Sêneca escreveu um discurso intitulado Da Tranquilidade da Alma, em que apresenta preciosos conselhos para quem deseja paz de espírito. Prega o desapego às coisas materiais em troca da riqueza interior. Para ele o melhor critério para lidar com o dinheiro consiste em não cair na pobreza nem dela afastar-se completamente. A riqueza é vista como uma permanente fonte de infortúnios e desgraças, a menos que os bens sejam usados para ajudar ao próximo: “onde houver um ser humano, aí haverá a possibilidade de se fazer o bem”.
Para ele a harmonia da alma é o bem supremo. Pregava a necessidade de uma vida retirada, consagrada às coisas do espírito, longe dos prazeres que escravizam a mente e tolhe a liberdade. Defendia que é preciso cultivar o comedimento, a refrear a luxúria, a moderar a ânsia de glória, a suavizar a ira, a olhar com simpatia a pobreza, a cultivar a frugalidade. Enfim, a felicidade consistia em uma vida virtuosa em que nossos atos refletissem fielmente os valores éticos em que acreditamos.
O iluminismo prometeu que a felicidade estaria na vitória da razão sobre a supertição. Apenas o progresso científico e material seria capaz de assegurar a tranquilidade da alma ao maior número de pessoas.
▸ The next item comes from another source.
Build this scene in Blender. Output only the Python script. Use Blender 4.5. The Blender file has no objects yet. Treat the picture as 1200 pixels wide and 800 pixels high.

O droit au bonheur (direito à felicidade) está estampado na Declaração dos Direitos do Homem e do Cidadão, de 1789. A felicidade geral era a maior aspiração do Utilitarismo inglês, na pluma de Jeremy Bentham. Infelizmente as promessas não foram cumpridas e terminamos voltando à estaca zero, com as mesmas perguntas e perplexidades.
Tenho a convicção que toda a fonte da infelicidade consiste no descompasso entre as ações cotidianas e as nossas crenças mais íntimas. Isso acontece sempre quando a vida que levamos não reflete os que acreditamos. Ser infeliz é ter consciência da contradição entre o pensar e o agir, o que gera um estado de desarmonia interior profundamente nocivo à saúde. O sentimento de incongruência avança quando insistimos nos equívocos à espera que aconteça algum milagre.
É evidente que a felicidade tem o seu lado objetivo, externo. Ninguém é feliz quando está privado das condições mínimas de existência digna, quando os seus direitos fundamentais são sistematicamente violados pelo Estado ou pela sociedade. A satisfação das necessidades básicas e o exercício da cidadania são pressupostos obrigatórios para o bem-estar do corpo e da mente. Mas também não podemos afirmar que a abundância de bens materiais seja um passaporte para a felicidade. Estudos desenvolvidos por cientistas sérios provam que a maioria dos ricos entrevistados se sentem infelizes, embora não sofram privações de suas necessidades básicas.
A sociedade de consumo está calcada na superficialidade, no efêmero, na ausência de vínculos duráveis. Esse modelo estimula a inveja, a hipocrisia, o supérfluo, o imediatismo e tantos outros sentimentos negativos que envenenam a alma. A indústria famacêutica tenta explorar o vazio existencial criando a pílula da felicidade, apontada como a descoberta do século. Muitos escolhem o caminho do crime como o atalho para a construção de riquezas monumentais. Mas a verdadeira felicidade só é possível como experiência subjetiva a partir da consciência de que os nossos atos refletem precisamente o que acreditamos, as nossas mais profundas e verdadeiras convicções.